» **Set exercise**
Print word for word the first line of the listing below and every line after it, through the line with "mb = MB(); mb.lathe(bulb_prof(.036, .10), (c[0], c[1], c[2]". Leave out the pictures and the rest.

» **Collected data**
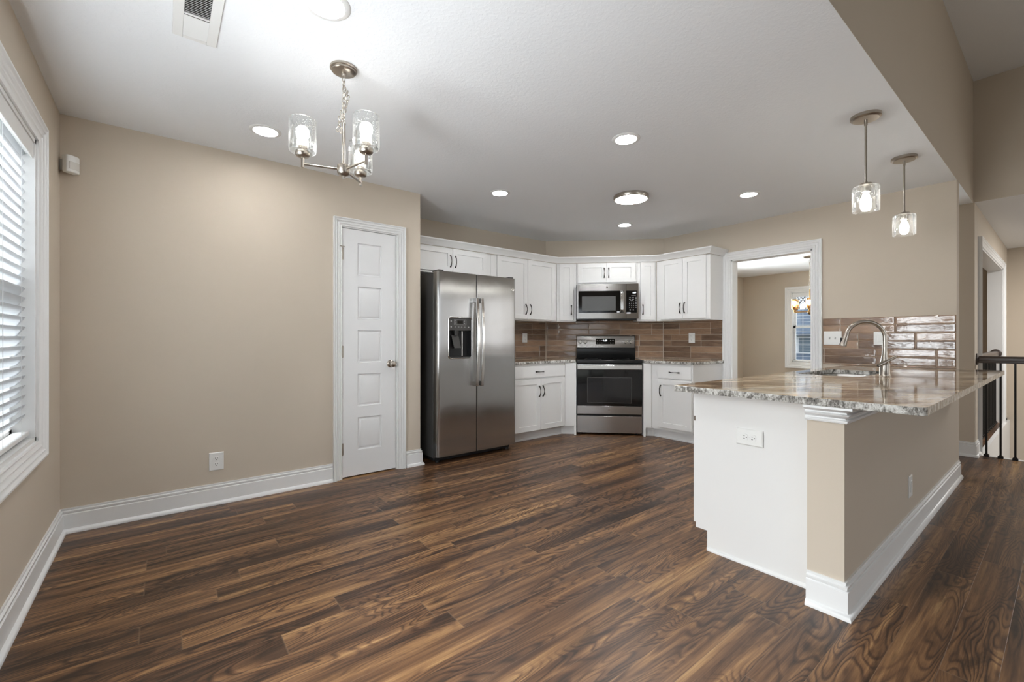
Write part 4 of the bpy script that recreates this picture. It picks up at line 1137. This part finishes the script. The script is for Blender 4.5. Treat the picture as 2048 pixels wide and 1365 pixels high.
# dining room chandelier
dc_ = thing('chandelier', 'warm multi-light chandelier with glass shades hanging in the dining room', 'chandelier', (8.15, 2.595, CZ))
mb = MB(); mb.lathe([(0, -.03), (.07, -.025), (.09, -.01), (.09, 0)], (0, 0, 0), 32); mb.build('canopy', M_NICK, dc_, angle=40)
mb = MB(); z = -.04; k = 0
while z > -.52: link(mb, (random.uniform(-.006, .006), random.uniform(-.006, .006), z), .011, .045, (k % 2) * PI / 2, .003); z -= .036; k += 1
mb.build('chain', M_NICK, dc_, angle=60)
mb = MB(); mb.cyl((0, 0, -.53), (0, 0, -.90), .011, n=16); mb.lathe([(0, -.94), (.02, -.93), (.035, -.91), (.035, -.88), (.012, -.86)], (0, 0, 0), 24); mb.build('stem', M_GOLD, dc_)
for k in range(6):
    a = 2 * PI * k / 6 + .25; ux, uy = math.cos(a), math.sin(a); R = .235; c = (ux * R, uy * R, -.89)
    mb = MB(); mb.cyl((ux * .03, uy * .03, -.89), c, .007, n=10); mb.cyl((c[0], c[1], -.90), (c[0], c[1], -.855), .009, n=12)
    mb.lathe([(.01, .03), (.030, .035), (.033, .055), (.025, .06), (.024, .085), (0, .085)], c, 24); ar = mb.build('arm', M_GOLD, dc_, angle=40)
    shade_cyl(.048, .15, M_AMBER, 'shade', ar, (c[0], c[1], c[2] + .052))
    mb = MB(); mb.lathe(bulb_prof(.036, .10), (c[0], c[1], c[2] + .078), 20); mb.build('bulb', M_BULBW, ar, angle=60)

# ------------------------------------------------------------------ railings
def rosette(mb, c, axis, s=1):
    pr = [(0, 0), (.058, 0), (.058, .008), (.050, .014), (.032, .018), (0, .018)]
    mb.lathe([(a, b * s) for a, b in pr], c, 36, axis=axis)
ra = thing('stair_railing', 'dark wood handrail on black iron balusters crossing at the stair edge', 'railing', (6.33, .58, 0))
HR = [(-.030, 0), (-.033, .010), (-.030, .022), (-.026, .030), (-.031, .044), (-.024, .060), (-.010, .067), (.010, .067), (.024, .060), (.031, .044), (.026, .030), (.030, .022), (.033, .010), (.030, 0)]
def handrail(p0, p1):
    mb = MB(); d = (Vector(p1) - Vector(p0)); n_ = Vector((d.y, -d.x, 0)).normalized(); k = len(HR)
    vs = [Vector(p) + n_ * a + Vector((0, 0, b)) for p in (p0, p1) for a, b in HR]
    mb.add(vs, [tuple(range(k)), tuple(range(k, 2 * k))[::-1]] + [(i, (i + 1) % k, k + (i + 1) % k, k + i) for i in range(k)]); return mb
handrail((0, -.015, .917), (0, -4.55, .917)).build('handrail', M_RAIL, ra, angle=50)
mb = MB(); rosette(mb, (0, -.0, .952), 'y', -1); mb.build('rosette', M_RAIL, ra, angle=40)
def baluster(mb, x, y, top=.918):
    mb.box(x - .0075, x + .0075, y - .0075, y + .0075, 0.004, top)
    mb.add([(x + a * s_, y + b * s_, z_) for z_, s_ in ((.004, .019), (.018, .019), (.030, .010)) for a, b in ((-1, -1), (1, -1), (1, 1), (-1, 1))],
           [(3, 2, 1, 0)] + [(i, (i + 1) % 4, 4 + (i + 1) % 4, 4 + i) for i in range(4)] + [(4 + i, 4 + (i + 1) % 4, 8 + (i + 1) % 4, 8 + i) for i in range(4)] + [(8, 9, 10, 11)])
proto = None
for k in range(30):
    y = -.068 - .0935 * k
    if proto is None:
        mb = MB(); baluster(mb, 0, 0); proto = mb.build('baluster', M_IRON, ra); proto.location = (0, y, 0)
    else:
        o = proto.copy(); C.objects.link(o); o.parent = ra; o.location = (0, y, 0)
rb = thing('stair_railing', 'second dark handrail inside the white cased opening beside the stairs', 'railing', (6.54, .64, 0))
handrail((0.0, 0, .917), (2.465, 0, .917)).build('handrail', M_RAIL, rb, angle=50)
mb = MB(); rosette(mb, (2.475, 0, .952), 'x', -1); mb.build('rosette', M_RAIL, rb, angle=40)
for k in range(23):
    o = bpy.data.objects.new('baluster', proto.data); C.objects.link(o); o.parent = rb; o.location = (.09 + .105 * k, 0, 0)

# ------------------------------------------------------------------ outside
mb = MB(); mb.box(-60, 80, -60, 80, -3.2, -3.0); struct(mb.build('ground', M_OUT))
H = thing('house', 'neighbouring white-sided house seen through the dining room window', 'house', (30, 11, -3))
mb = MB(); mb.box(0, 8, -9, 9, 0, 4.47); mb.build('wall', M_SIDE, H)
mb = MB(); k = [(-.5, 4.35), (-.5, 4.47), (4, 6.15), (8.5, 4.47), (8.5, 4.35)]
vs = [(a, -9.4, b) for a, b in k] + [(a, 9.4, b) for a, b in k]
mb.add(vs, [(0, 1, 2, 3, 4), (9, 8, 7, 6, 5)] + [(i, (i + 1) % 5, 5 + (i + 1) % 5, 5 + i) for i in range(5)]); mb.build('roof', M_SHING, H)
mb = MB(); k = [(-2.2, 2.45), (-2.2, 2.6), (0, 3.32), (0, 3.1)]
vs = [(a, -9, b) for a, b in k] + [(a, 9, b) for a, b in k]
mb.add(vs, [(0, 1, 2, 3), (7, 6, 5, 4)] + [(i, (i + 1) % 4, 4 + (i + 1) % 4, 4 + i) for i in range(4)]); mb.build('porch_roof', M_SHING, H)
for y in (-5.5, -1.2, 3.0):
    mb = MB(); mb.box(-.05, .02, y - .42, y + .42, 3.28, 4.32); fw = mb.build('window_frame', M_TRIM, H)
    mb = MB(); mb.box(-.07, -.05, y - .32, y + .32, 3.38, 3.78); mb.box(-.07, -.05, y - .32, y + .32, 3.82, 4.22); mb.build('pane', simple('dull_window_pane', srgb(120, 135, 145), .3), fw)
H2 = thing('house', 'pale neighbouring house glimpsed between the blind slats', 'house', (-9, 12, -3))
mb = MB(); mb.box(-8, 0, -12, 30, 0, 6.0); mb.build('wall', M_SIDE2, H2)
mb = MB(); k = [(-8.4, 5.9), (-4, 9), (.5, 5.9)]
vs = [(a, -12.4, b) for a, b in k] + [(a, 30.4, b) for a, b in k]; mb.add(vs, [(0, 1, 2), (5, 4, 3), (0, 1, 4, 3), (1, 2, 5, 4), (2, 0, 3, 5)]); mb.build('roof', M_SHING, H2)
for y in (-6, 0, 6, 12, 18, 24):
    mb = MB(); mb.box(0, .06, y - .9, y + .9, 2.6, 4.6); fw = mb.build('window_frame', M_TRIM, H2)
    mb = MB(); mb.box(.06, .07, y - .75, y + .75, 2.75, 4.45); mb.build('pane', M_BLACKGL, fw)
def tree(x, y, h, label, seed):
    rnd = random.Random(seed); root = thing('bare_tree', label, 'tree', (x, y, -3))
    tr, br = MB(), MB()
    def grow(p, d, L, r, lev, mb):
        q = p + d * L; mid = p.lerp(q, .5) + Vector((rnd.uniform(-1, 1), rnd.uniform(-1, 1), 0)) * L * .05
        mb.tube([p, mid, q], [r, r * .85, r * .65], 6 if lev < 3 else 4, caps=False)
        if lev >= 6: return
        for _ in range(2 if lev == 0 else (3 if lev < 4 else 2)):
            nd = (d + Vector((rnd.uniform(-.8, .8), rnd.uniform(-.8, .8), rnd.uniform(-.25, .5)))).normalized()
            grow(q if rnd.random() < .6 else p.lerp(q, .7), nd, L * rnd.uniform(.62, .82), r * .6, lev + 1, br)
    grow(Vector((0, 0, 0)), Vector((.03, 0, 1)), h * .28, .16, 0, tr)
    tr.build('trunk', M_BARK, root, angle=80); br.build('branches', M_BARK, root, angle=80)
tree(42, 14.2, 12, 'bare winter tree with thin branches above the neighbouring roof', 3)
tree(45, 20.0, 12, 'second bare winter tree further along the neighbouring house', 5)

» **Response**
Write part 4 of the bpy script that recreates this picture. It picks up at line 1137. This part finishes the script. The script is for Blender 4.5. Treat the picture as 2048 pixels wide and 1365 pixels high.
# dining room chandelier
dc_ = thing('chandelier', 'warm multi-light chandelier with glass shades hanging in the dining room', 'chandelier', (8.15, 2.595, CZ))
mb = MB(); mb.lathe([(0, -.03), (.07, -.025), (.09, -.01), (.09, 0)], (0, 0, 0), 32); mb.build('canopy', M_NICK, dc_, angle=40)
mb = MB(); z = -.04; k = 0
while z > -.52: link(mb, (random.uniform(-.006, .006), random.uniform(-.006, .006), z), .011, .045, (k % 2) * PI / 2, .003); z -= .036; k += 1
mb.build('chain', M_NICK, dc_, angle=60)
mb = MB(); mb.cyl((0, 0, -.53), (0, 0, -.90), .011, n=16); mb.lathe([(0, -.94), (.02, -.93), (.035, -.91), (.035, -.88), (.012, -.86)], (0, 0, 0), 24); mb.build('stem', M_GOLD, dc_)
for k in range(6):
    a = 2 * PI * k / 6 + .25; ux, uy = math.cos(a), math.sin(a); R = .235; c = (ux * R, uy * R, -.89)
    mb = MB(); mb.cyl((ux * .03, uy * .03, -.89), c, .007, n=10); mb.cyl((c[0], c[1], -.90), (c[0], c[1], -.855), .009, n=12)
    mb.lathe([(.01, .03), (.030, .035), (.033, .055), (.025, .06), (.024, .085), (0, .085)], c, 24); ar = mb.build('arm', M_GOLD, dc_, angle=40)
    shade_cyl(.048, .15, M_AMBER, 'shade', ar, (c[0], c[1], c[2] + .052))
    mb = MB(); mb.lathe(bulb_prof(.036, .10), (c[0], c[1], c[2] + .078), 20); mb.build('bulb', M_BULBW, ar, angle=60)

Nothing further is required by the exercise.